Conforme explica o magistrado, por uma simples leitura, percebe-se que a Lei Penal é incompleta, especialmente no que se refere à penalização dos agentes, o que resulta em punições brandas para esse tipo de crime. No caso do tráfico de pessoas no Brasil, o que tem ocorrido, com frequência, é uma clara sensação de impunidade, que efetivamente se concretiza, porquanto nenhuma das condutas tipificadas sujeita o agente à pena privativa de liberdade superior a oito anos, possibilitando o cumprimento da reprimenda penal em regime aberto ou semiaberto.
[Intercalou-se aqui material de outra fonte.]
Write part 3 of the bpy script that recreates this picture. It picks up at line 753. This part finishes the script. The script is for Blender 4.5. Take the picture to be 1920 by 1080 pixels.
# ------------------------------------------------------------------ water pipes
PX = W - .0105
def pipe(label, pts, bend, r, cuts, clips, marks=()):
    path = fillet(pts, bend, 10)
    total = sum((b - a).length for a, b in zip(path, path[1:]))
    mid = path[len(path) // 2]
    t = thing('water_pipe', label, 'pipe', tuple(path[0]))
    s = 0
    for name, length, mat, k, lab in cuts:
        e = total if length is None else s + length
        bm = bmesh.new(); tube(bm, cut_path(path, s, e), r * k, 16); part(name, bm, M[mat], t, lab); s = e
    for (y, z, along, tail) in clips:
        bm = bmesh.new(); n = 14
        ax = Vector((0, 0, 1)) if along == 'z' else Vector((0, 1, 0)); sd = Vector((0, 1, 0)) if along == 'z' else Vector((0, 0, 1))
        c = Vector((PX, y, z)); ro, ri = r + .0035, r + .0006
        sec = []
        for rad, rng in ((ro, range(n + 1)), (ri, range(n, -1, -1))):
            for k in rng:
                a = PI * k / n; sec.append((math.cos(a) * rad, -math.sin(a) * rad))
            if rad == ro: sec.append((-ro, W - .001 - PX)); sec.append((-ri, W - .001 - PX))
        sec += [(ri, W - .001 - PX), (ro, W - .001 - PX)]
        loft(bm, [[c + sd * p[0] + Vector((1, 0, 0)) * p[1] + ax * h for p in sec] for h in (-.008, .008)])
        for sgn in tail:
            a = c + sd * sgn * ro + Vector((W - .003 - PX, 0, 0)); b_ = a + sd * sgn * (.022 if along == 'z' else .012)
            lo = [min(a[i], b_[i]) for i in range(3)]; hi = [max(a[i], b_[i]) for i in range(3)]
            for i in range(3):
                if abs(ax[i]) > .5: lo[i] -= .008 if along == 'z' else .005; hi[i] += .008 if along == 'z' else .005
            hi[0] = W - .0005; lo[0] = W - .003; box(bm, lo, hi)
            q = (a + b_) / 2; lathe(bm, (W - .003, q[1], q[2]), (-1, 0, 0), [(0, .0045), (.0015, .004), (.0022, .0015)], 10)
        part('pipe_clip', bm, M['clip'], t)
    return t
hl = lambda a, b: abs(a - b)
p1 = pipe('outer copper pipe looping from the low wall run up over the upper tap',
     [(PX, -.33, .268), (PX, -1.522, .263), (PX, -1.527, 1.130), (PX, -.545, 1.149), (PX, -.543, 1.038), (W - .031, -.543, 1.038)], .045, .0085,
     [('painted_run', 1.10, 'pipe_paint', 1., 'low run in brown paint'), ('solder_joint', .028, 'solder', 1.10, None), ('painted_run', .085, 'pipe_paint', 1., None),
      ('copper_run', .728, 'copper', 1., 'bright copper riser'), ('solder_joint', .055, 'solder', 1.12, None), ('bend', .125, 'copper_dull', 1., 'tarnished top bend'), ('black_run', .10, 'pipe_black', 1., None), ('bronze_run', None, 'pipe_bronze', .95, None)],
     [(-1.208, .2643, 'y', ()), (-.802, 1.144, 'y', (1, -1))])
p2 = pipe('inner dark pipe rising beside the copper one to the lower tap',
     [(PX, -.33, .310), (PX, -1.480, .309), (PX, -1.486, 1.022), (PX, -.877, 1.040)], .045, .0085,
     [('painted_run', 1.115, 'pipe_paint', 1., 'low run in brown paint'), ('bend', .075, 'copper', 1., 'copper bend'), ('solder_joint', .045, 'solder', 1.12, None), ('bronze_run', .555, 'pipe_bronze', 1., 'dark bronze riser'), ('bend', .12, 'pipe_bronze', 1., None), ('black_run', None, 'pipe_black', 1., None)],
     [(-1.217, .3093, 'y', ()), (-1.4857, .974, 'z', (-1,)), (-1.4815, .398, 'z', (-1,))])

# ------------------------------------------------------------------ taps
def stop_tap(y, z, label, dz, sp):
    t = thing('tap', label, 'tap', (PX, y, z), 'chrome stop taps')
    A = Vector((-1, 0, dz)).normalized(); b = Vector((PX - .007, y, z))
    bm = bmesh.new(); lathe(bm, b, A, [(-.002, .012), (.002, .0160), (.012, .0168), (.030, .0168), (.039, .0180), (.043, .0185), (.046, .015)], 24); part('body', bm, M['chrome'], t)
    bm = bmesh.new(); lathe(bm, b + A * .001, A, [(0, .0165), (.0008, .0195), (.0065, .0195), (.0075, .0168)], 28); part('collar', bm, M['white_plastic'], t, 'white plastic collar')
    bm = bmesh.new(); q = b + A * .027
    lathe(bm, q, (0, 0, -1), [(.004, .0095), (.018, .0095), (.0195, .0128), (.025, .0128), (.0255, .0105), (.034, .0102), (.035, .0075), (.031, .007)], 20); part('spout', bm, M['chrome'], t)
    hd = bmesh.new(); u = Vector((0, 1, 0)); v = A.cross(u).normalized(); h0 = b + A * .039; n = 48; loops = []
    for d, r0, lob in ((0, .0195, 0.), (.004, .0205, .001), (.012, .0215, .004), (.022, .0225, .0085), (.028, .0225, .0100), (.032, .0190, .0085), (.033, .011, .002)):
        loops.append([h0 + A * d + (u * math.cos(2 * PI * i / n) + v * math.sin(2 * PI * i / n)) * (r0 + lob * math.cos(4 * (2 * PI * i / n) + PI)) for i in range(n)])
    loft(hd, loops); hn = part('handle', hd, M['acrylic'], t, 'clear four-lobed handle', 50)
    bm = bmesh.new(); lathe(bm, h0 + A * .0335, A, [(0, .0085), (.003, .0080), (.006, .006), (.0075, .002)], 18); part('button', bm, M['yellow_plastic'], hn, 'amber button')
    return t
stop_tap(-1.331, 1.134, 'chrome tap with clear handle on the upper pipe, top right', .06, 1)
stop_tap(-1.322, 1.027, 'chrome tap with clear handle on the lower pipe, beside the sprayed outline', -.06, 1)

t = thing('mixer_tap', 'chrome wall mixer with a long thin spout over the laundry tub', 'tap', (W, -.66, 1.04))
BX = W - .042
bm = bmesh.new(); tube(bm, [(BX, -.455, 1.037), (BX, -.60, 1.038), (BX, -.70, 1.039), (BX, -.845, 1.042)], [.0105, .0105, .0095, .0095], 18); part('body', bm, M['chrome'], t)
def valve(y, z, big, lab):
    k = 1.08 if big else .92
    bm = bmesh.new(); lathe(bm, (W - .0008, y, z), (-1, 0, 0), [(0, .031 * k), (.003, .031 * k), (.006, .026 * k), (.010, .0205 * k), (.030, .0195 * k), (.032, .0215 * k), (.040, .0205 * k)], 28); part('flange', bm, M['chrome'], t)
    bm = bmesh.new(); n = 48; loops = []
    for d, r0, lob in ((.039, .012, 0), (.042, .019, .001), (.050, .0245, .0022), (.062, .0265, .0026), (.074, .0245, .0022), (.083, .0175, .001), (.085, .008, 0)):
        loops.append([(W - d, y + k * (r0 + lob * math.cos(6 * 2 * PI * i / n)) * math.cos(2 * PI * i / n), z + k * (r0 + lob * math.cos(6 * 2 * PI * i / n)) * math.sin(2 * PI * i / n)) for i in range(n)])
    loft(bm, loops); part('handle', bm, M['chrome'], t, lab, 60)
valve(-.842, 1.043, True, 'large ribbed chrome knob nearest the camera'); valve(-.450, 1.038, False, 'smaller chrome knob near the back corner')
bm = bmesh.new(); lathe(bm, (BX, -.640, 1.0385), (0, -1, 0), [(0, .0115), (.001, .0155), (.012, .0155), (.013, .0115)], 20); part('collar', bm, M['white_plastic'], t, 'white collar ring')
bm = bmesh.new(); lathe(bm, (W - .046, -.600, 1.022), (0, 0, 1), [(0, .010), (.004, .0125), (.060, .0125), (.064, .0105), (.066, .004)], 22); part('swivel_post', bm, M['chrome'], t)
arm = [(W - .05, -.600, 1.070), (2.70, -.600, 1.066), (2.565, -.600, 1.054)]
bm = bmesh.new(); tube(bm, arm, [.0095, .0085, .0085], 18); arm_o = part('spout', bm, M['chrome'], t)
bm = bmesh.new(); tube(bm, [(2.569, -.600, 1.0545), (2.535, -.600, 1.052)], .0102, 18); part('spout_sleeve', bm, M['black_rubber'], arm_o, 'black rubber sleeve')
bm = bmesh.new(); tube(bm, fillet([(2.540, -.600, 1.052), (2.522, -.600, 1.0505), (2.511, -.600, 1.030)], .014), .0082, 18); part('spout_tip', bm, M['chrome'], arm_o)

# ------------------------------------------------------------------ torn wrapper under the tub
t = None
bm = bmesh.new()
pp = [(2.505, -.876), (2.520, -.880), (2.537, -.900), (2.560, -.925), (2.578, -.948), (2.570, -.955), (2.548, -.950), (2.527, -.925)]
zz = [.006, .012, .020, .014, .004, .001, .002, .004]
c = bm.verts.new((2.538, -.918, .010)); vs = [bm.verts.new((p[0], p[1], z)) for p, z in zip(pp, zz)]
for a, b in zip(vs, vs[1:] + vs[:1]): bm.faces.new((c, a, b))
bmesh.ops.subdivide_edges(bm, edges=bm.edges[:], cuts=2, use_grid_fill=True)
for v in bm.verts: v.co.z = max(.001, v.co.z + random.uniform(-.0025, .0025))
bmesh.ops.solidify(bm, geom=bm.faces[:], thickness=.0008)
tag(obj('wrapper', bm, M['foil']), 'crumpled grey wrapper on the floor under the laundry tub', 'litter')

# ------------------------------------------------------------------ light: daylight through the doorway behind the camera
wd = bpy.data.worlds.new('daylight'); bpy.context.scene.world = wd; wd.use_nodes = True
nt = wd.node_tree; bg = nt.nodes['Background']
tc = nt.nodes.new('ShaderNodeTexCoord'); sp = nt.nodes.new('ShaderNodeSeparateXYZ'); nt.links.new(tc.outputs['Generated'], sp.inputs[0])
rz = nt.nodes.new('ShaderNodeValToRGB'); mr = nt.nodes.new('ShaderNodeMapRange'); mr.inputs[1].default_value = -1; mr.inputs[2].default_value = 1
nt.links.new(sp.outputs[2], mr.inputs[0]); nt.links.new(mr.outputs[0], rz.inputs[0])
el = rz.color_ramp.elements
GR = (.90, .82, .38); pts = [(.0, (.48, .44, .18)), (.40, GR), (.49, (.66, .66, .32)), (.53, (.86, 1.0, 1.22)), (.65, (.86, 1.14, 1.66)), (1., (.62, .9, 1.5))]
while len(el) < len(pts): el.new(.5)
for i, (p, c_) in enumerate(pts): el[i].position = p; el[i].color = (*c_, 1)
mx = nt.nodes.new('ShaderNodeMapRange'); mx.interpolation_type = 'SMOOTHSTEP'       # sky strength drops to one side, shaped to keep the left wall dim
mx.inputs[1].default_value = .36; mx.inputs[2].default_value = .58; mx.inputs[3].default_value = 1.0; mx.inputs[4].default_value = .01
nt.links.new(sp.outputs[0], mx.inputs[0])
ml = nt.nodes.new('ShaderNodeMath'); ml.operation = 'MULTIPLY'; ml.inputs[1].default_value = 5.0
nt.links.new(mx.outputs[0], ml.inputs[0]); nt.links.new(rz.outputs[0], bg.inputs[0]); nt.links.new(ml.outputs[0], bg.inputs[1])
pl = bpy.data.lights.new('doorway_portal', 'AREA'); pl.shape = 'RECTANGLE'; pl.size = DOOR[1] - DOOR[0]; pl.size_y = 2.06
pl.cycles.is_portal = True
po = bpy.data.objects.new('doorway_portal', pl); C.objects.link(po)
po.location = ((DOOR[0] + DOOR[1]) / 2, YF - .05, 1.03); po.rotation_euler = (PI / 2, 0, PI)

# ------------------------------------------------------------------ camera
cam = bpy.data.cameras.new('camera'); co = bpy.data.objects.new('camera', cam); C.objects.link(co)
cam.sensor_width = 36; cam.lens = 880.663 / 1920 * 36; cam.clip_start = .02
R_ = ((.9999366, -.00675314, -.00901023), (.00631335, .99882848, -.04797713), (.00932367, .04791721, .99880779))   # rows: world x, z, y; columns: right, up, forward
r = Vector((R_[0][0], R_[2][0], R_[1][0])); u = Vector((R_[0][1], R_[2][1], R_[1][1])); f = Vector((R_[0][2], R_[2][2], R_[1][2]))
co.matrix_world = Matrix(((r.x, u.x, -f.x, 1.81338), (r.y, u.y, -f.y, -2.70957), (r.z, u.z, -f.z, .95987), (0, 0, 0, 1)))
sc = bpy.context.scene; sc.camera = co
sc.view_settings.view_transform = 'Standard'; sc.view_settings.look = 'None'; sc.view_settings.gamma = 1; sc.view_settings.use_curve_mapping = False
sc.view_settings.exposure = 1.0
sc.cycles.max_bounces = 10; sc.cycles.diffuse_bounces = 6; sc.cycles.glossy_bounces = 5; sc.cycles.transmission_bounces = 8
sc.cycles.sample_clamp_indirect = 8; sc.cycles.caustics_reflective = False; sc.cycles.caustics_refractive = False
Por essa mesma razão, não são raros os casos em que os agentes, aguardando em liberdade, o demorado julgamento, em razão das benesses processuais, máxime as recursais, se beneficiam do instituto da prescrição, para extinção de sua punibilidade. À partida, o agente desse crime conta com a certeza da impunidade, pois que sua conduta, se punida, lhe imporá uma sanção semelhante à daquele que comete um furto simples, para citar apenas um exemplo. “Certamente, tal crime não se reveste da mesma gravidade que o tráfico de pessoas, razão pela qual é inadmissível punição similar”, acredita.


Política de Estado
Para Barros, o problema deve ser tratado como Política de Estado, pois o enfrentamento ao Tráfico de Seres Humanos depende de uma grande mobilização da sociedade e das instituições. Exige ações de cooperação, coordenadas e integradas, de diversas áreas, como saúde, justiça, educação, trabalho, assistência social, turismo, entre outros.
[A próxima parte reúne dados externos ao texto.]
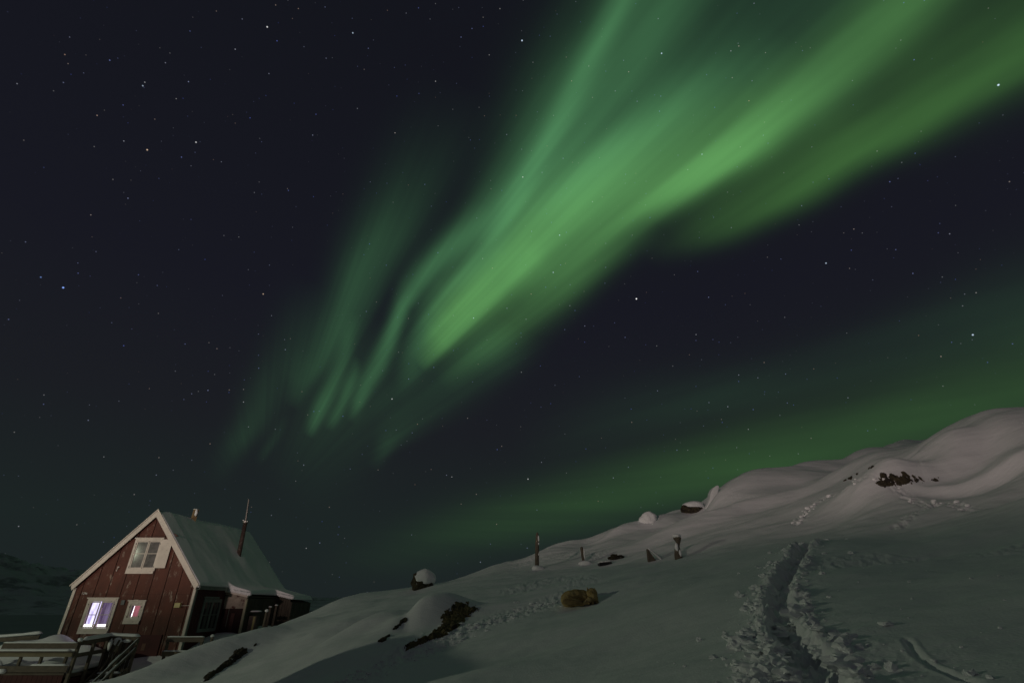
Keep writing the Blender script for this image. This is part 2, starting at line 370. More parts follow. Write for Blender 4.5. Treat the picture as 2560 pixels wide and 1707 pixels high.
MOSS = mat('mossy_turf', (.115, .092, .042), .95, noise=(7, .5), wear=[((.03, .024, .016), 5, .50, .62), ((.70, .70, .72), 7.5, .66, .69)], bump=(14, 1, .06))
FUR = mat('ochre_fur', (.44, .315, .13), .95, noise=(9, .3), wear=((.60, .47, .25), 6, .5, .7), bump=(60, 1, .02))
FURD = mat('brown_fur', (.26, .18, .08), .95, noise=(9, .3), bump=(60, 1, .02))
NOSE = mat('dog_nose', (.012, .010, .010), .4)

# ------------------------------------------------------------------ noise for the ground
_perm = np.random.RandomState(3).permutation(512)
_perm = np.concatenate([_perm, _perm])
_ang = np.random.RandomState(4).rand(512) * 2 * np.pi
_gx, _gy = np.cos(_ang), np.sin(_ang)
def perlin(x, y):
    x = np.asarray(x, float); y = np.asarray(y, float)
    xi = np.floor(x).astype(int); yi = np.floor(y).astype(int); fx, fy = x - xi, y - yi
    u = fx * fx * fx * (fx * (fx * 6 - 15) + 10); v = fy * fy * fy * (fy * (fy * 6 - 15) + 10)
    def g(i, j, dx, dy):
        h = _perm[(_perm[(xi + i) & 511] + yi + j) & 511]; return _gx[h] * dx + _gy[h] * dy
    a = g(0, 0, fx, fy); b = g(1, 0, fx - 1, fy); c = g(0, 1, fx, fy - 1); d = g(1, 1, fx - 1, fy - 1)
    return (a * (1 - u) + b * u) * (1 - v) + (c * (1 - u) + d * u) * v
def fbm(x, y, o=4, g=.5):
    s = 0; a = 1
    for i in range(o): s = s + a * perlin(x * 2 ** i + 17.3 * i, y * 2 ** i - 9.1 * i); a *= g
    return s
def sstep(a, b, x): t = np.clip((x - a) / (b - a), 0, 1); return t * t * (3 - 2 * t)

# ------------------------------------------------------------------ ground: survey points, then a smooth surface through them
CTRL = [ # (px, py, distance)
 (2560,1707,3.2),(2300,1707,3.5),(2000,1707,4.2),(1700,1707,5.),(1400,1707,6.5),(1100,1707,8.),(900,1707,9.8),(700,1707,12.),(540,1707,14.),
 (1980,1600,5.2),(1960,1500,6.8),(1970,1420,8.8),(2010,1370,11.),(2560,1500,5.),(2300,1500,6.),(2250,1600,4.6),(1700,1500,9.),(1750,1600,6.6),(1450,1512,13.),(1300,1570,11.),(1180,1632,10.4),(1450,1620,8.3),
 (1000,1660,10.6),(850,1640,12.),(700,1640,14.5),(640,1700,13.2),(900,1570,15.),(1000,1580,13.5),(800,1590,15.),
 (2560,1380,7.5),(2300,1400,9.),(1850,1420,11.5),(1600,1440,15.),(1700,1397,17.),(1640,1405,17.5),(1517,1412,19.5),(1456,1412,20.),(1343,1423,20.),(1250,1440,20.),(1250,1500,15.5),(1130,1480,18.),(1056,1470,21.5),(900,1500,20.5),(780,1545,20.),
 (462,1652,18.2),(516,1633,18.8),(570,1614,19.4),(617,1593,20.),(693,1562,21.),(775,1530,22.),(870,1490,24.),(950,1477,25.),(1100,1457,26.),(1200,1432,27.5),(1340,1373,30.),(1415,1353,31.),(1470,1344,31.5),(1530,1322,32.),(1610,1297,33.),
 (1700,1272,34.),(1760,1250,34.),(1810,1215,33.),(1850,1190,33.),(1905,1171,34.),(1980,1169,35.),(2040,1153,35.),(2100,1149,36.),(2145,1128,37.),(2230,1109,38.),(2350,1085,40.),(2550,1060,42.),
 (1795,1272,26.),(1883,1221,27.),(2029,1181,28.),(2130,1166,28.5),(1850,1180,33.),(2142,1214,17.5),(2300,1212,16.5),(2450,1192,15.5),(2560,1172,14.5),(2110,1200,22.),
 (1900,1290,20.),(2000,1272,19.),(2100,1272,17.),(2300,1275,13.),(2520,1290,10.5),(1750,1305,24.),(1700,1335,21.),(1900,1350,15.),(2200,1335,12.),(1800,1370,15.5),(2420,1330,10.),
]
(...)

Para o juiz, a melhor maneira de reverter a situação é a educação. Barros diz que, há muito tempo, defende a tese de que a prevenção é a forma mais eficaz de enfrentamento a esse crime, que envergonha a humanidade. Por isso, sugere a criação de uma disciplina especial, nominada “Direitos Humanos”, para alunos do Ensino Fundamental, com abordagem a temas transversais como o tráfico de pessoas, homofobia, pedofilia, racismo, a exemplo do Proerd da Polícia Militar.